Going to the Creamery

It is hard to believe but it’s not that long ago since we had not one but two creameries in the parish, Cratloe and Athea. Cratloe stood on its own until amalgamating with Athea and of course they eventually got taken over by Kerry Co-op. Joining with Athea was not a unanimous decision and a lot of people fell out over it. As things eventually turned out they probably would have been better off staying independent and thriving as Moyvane and Fealesbridge are today. Cratloe creamery was built just outside the Abbeyfeale border. There was no creamery in the parish of Abbeyfeale because Fr. Casey wouldn’t allow them to be built. He felt that they would destroy the cottage industries that existed before the creameries when farmers churned their own butter and took it for sale to Cork. It was a long  journey by horse and cart but some people did it on a regular basis earning the nick name “Carter” in the process. Other creameries on the borders of Abbeyfeale parish were; Devon Road, Meenahela, Fealesbridge, Kilmorna and Tour. Cratloe creamery had a shop on both sides of the bridge, Leahy’s and Collins’. A third at Healy’s forge was only a few hundred yards away. They all did a lively trade in the morning while farmers were waiting in the queue to deliver the milk. Money seldom changed hands as all goods were put “on the book” until the creamery cheque was cashed. Shops were very different in those days. Everything had to be weighed and measured and then parcelled up. Small items such as sweets were put into a “toisín”, a piece of newspaper or brown paper twisted into a cone. Tea and sugar etc. came in big chests that were much in demand when empty. Many children spent their younger days standing in an empty tea chest.
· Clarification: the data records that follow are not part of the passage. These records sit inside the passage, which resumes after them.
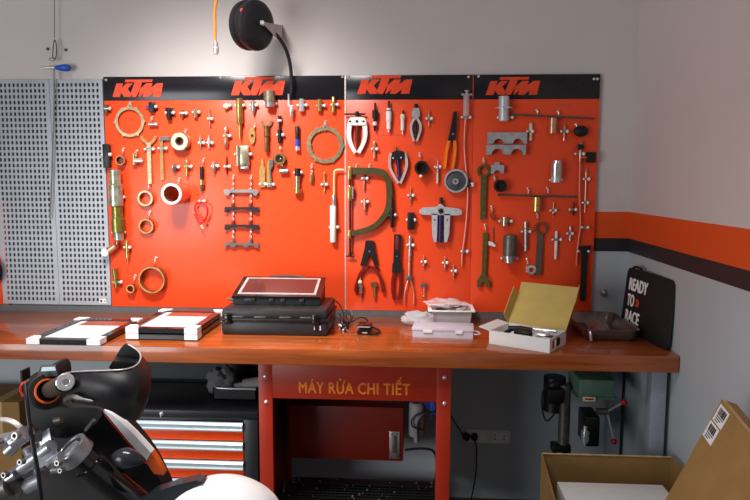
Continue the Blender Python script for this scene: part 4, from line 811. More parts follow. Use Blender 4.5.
nrm = (TR-TL).cross(TL-BL).normalized()*-1
if nrm.z < 0: nrm = -nrm
T4 = [TL, TR, BR, BL]
quad(mb('blackgloss'), T4, .012, nrm, (-.01, 1.01), (-.02, 1.02)).build('lid', cw)
e = [v+nrm*.012 for v in T4]
m = mb('silverplastic'); quad(m, e, .003, nrm, (.045, .075), (.07, .93)); quad(m, e, .003, nrm, (.925, .955), (.07, .93)); quad(m, e, .003, nrm, (.075, .925), (.07, .12)); quad(m, e, .003, nrm, (.075, .925), (.87, .93)); m.build('bezel', cw, smooth=False)['label'] = 'silver grey bezel'
quad(mb('screen'), e, .0015, nrm, (.075, .925), (.12, .87)).build('screen', cw, smooth=False)
m = mb('casegrey')
for u in (.2, .45, .58, .8):
    q_ = BL.lerp(BR, u); m.box((q_.x, q_.y-.004, q_.z-.008), (.05 if u < .4 else .02, .01, .016), .003)
m.build('latch', cw)
m = mb('casegrey'); q0, q1 = TL.lerp(TR, .3), TL.lerp(TR, .74); m.tube([q0+Vector((0, .002, 0)), q0+Vector((.01, .012, .012)), q1+Vector((-.01, .012, .012)), q1+Vector((0, .002, 0))], .008, 8, 1); m.build('handle', cw)
q_ = BL+Vector((-.008, .02, -.012)); m = mb('gunmetal'); m.tube([q_+Vector((.015, 0, 0)), q_, q_+Vector((-.022, 0, .004))], .006, 8); m.build('side_plug', cw)
# charger and leads
a = UZ(357, 335, BT); b = UZ(372, 335, BT)
t = empty('power_adapter', ((a.x+b.x)/2, a.y+.05, BT), 'black power adapter brick beside the hard case', 'adapter')
w = b.x-a.x
mb('blackgloss').b2((-w/2, -.05, .0), (w/2, .035, .042), .006).build('body', t)
mb('silverplastic').b2((-w/2+.006, -.0505, .034), (w/2-.008, -.0485, .038)).b2((-.01, -.0505, .008), (.012, -.0485, .013)).build('label', t, smooth=False)
mb('black').tube([(w/2-.01, .03, .02), (w/2+.03, .0, .012), (w/2+.035, -.035, .008), (w/2+.01, -.04, .008), (w/2+.03, -.052, .008), (w/2-.01, -.053, .006)], .0045, 8, 2).build('cord', t)
mb('black').tube([(0, .035, .02), (.01, .07, .04), (-.03, .11, .05), (-.08, .10, .02), (-.11, .04, .01), (-.1, -.0, .03), (-.12, .06, .07)], .0035, 8, 2).build('cord', t)
p = UZ(345, 327, BT); t = empty('cable_tangle', p, 'tangled thin black leads between the hard case and the adapter', 'cable')
def oz(px, py, h=.006): return UZ(px, py, BT+h)-p
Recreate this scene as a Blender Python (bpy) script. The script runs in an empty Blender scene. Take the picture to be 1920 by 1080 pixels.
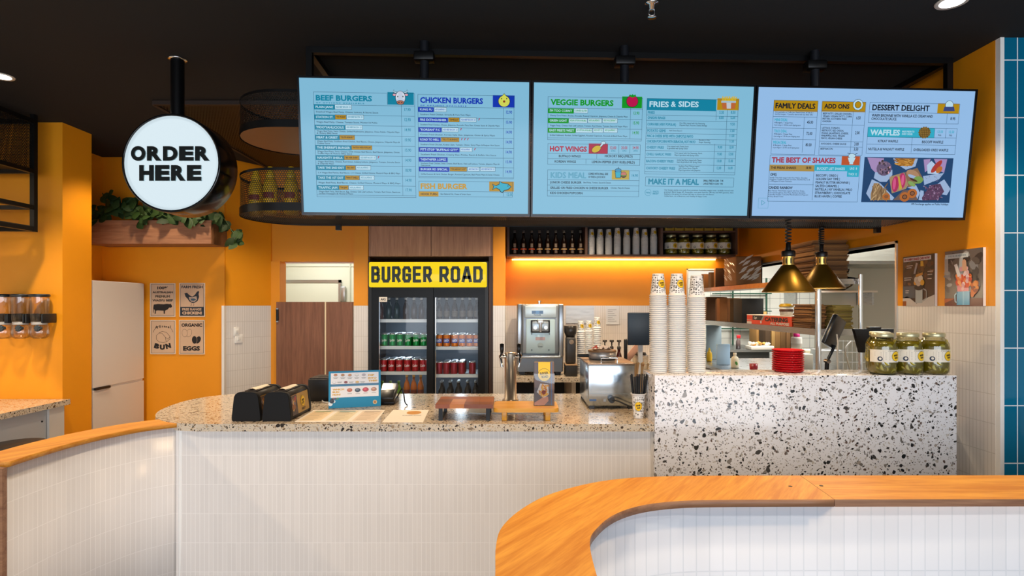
import bpy, bmesh, math, random
from mathutils import Vector, Matrix
random.seed(7)
PI = math.pi
SC = bpy.context.scene
COL = SC.collection
F, HZ, Y0 = 1066.667, 1.55, 572.0        # focal length in pixels, eye height, horizon row

# ------------------------------------------------------------------ camera
cam = bpy.data.cameras.new('camera')
cam.lens = 20.0; cam.sensor_width = 36.0
cam.shift_y = (Y0 - 540) / 1920.0
cam.clip_start = 0.05
co = bpy.data.objects.new('camera', cam); COL.objects.link(co)
co.location = (0, 0, HZ); co.rotation_euler = (PI/2, 0, 0)
SC.camera = co

# ------------------------------------------------------------------ world, lights, exposure
w = bpy.data.worlds.new('world'); SC.world = w; w.use_nodes = True
bg = w.node_tree.nodes['Background']
bg.inputs[0].default_value = (0.72, 0.84, 1.0, 1); bg.inputs[1].default_value = 0.75
SC.view_settings.view_transform = 'Standard'
SC.view_settings.look = 'None'
SC.view_settings.gamma = 1.0
SC.view_settings.use_curve_mapping = False
SC.view_settings.exposure = 0.32
cy = SC.cycles
cy.max_bounces = 8; cy.diffuse_bounces = 4; cy.glossy_bounces = 3
cy.transmission_bounces = 6; cy.transparent_max_bounces = 14
cy.use_denoising = True; cy.caustics_reflective = False; cy.caustics_refractive = False
cy.sample_clamp_indirect = 6.0

def area(name, loc, rot, sx, sy, power, col, spread=PI):
    l = bpy.data.lights.new(name, 'AREA'); l.shape = 'RECTANGLE'; l.size = sx; l.size_y = sy
    l.energy = power; l.color = col; l.spread = spread
    o = bpy.data.objects.new(name, l); COL.objects.link(o); o.location = loc; o.rotation_euler = rot
    return o
def spot(loc, power, col, angle=110, blend=.6, rot=(0, 0, 0), radius=.05):
    l = bpy.data.lights.new('downlight_or_added_beam', 'SPOT'); l.energy = power; l.color = col
    l.spot_size = math.radians(angle); l.spot_blend = blend; l.shadow_soft_size = radius
    o = bpy.data.objects.new('downlight_or_added_beam', l); COL.objects.link(o); o.location = loc; o.rotation_euler = rot
    return o
WARM = (1.0, .79, .55); COOL = (.86, .92, 1.0); NEUT = (1.0, .93, .84)
# daylight through the shopfront glazing behind the camera
area('daylight', (0.6, -3.6, 1.55), (PI/2, 0, 0), 6.5, 2.6, 180, COOL)
CEIL = 2.85
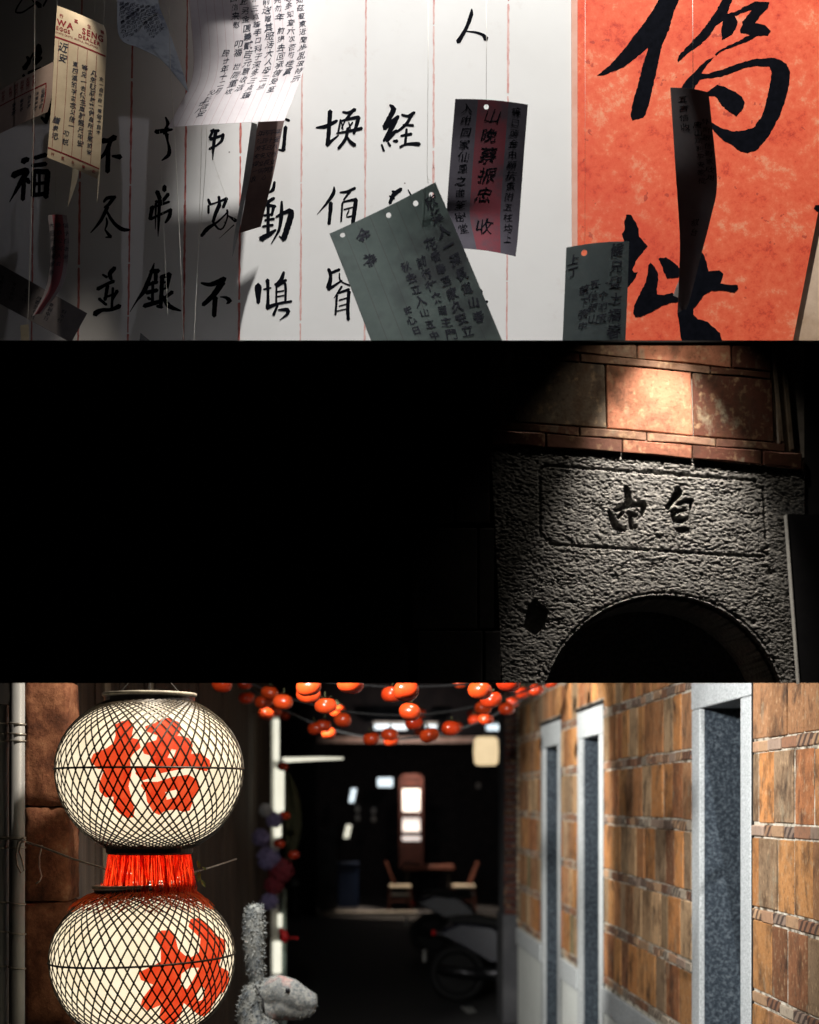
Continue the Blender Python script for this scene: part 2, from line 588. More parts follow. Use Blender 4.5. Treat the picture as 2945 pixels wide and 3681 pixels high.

This was the forerunner of the play pen and ensured the child came to no harm while the mother went about her daily chores. Dairy farming was very hard in those days. Remember there was no electricity so everything had to be done by hand including the milking.

At daybreak the cows were brought in and milked. The milk was emptied into a churn, or tank as we used to call it, which stood on a stand to make it easier to load onto the car. There were different sizes according to the amount of milk. Small farmers might have a ten gallon tank while the bigger farmers would have a few twenty gallon ones. Some people who had only one or two cows had a five gallon tank. This was usually picked up by a neighbour. When the cows were milked, the horse or ass had to be tackled and the tanks were loaded. A quick bite to eat and off to the creamery. While they were waiting in the queue there was great conversation between  the farmers. The news of the day was  broadcast; who was dead, unwell, had a bit of luck (good or bad), a bit of scandal and the odd lie thrown in to get things going. It was a great social occasion, especially for farmers who lived in remote areas and wouldn’t meet anybody from one end of the week to the other. It was also a blessing for the postman who got rid of most of his letters at the creamery. This meant he did not have to cycle up and down the long passages into remote farmyards. He also was a great source of news and kept them all informed of what was happening throughout the parish and beyond.  The horses and asses soon got used to the routine and would move on by themselves as the queue shortened. The milk was delivered at the front and then the “back milk” was collected at the other end and it was time to go home.

Modern technology has made life a lot easier but at what price to those who now have no social contact and live a lonely life.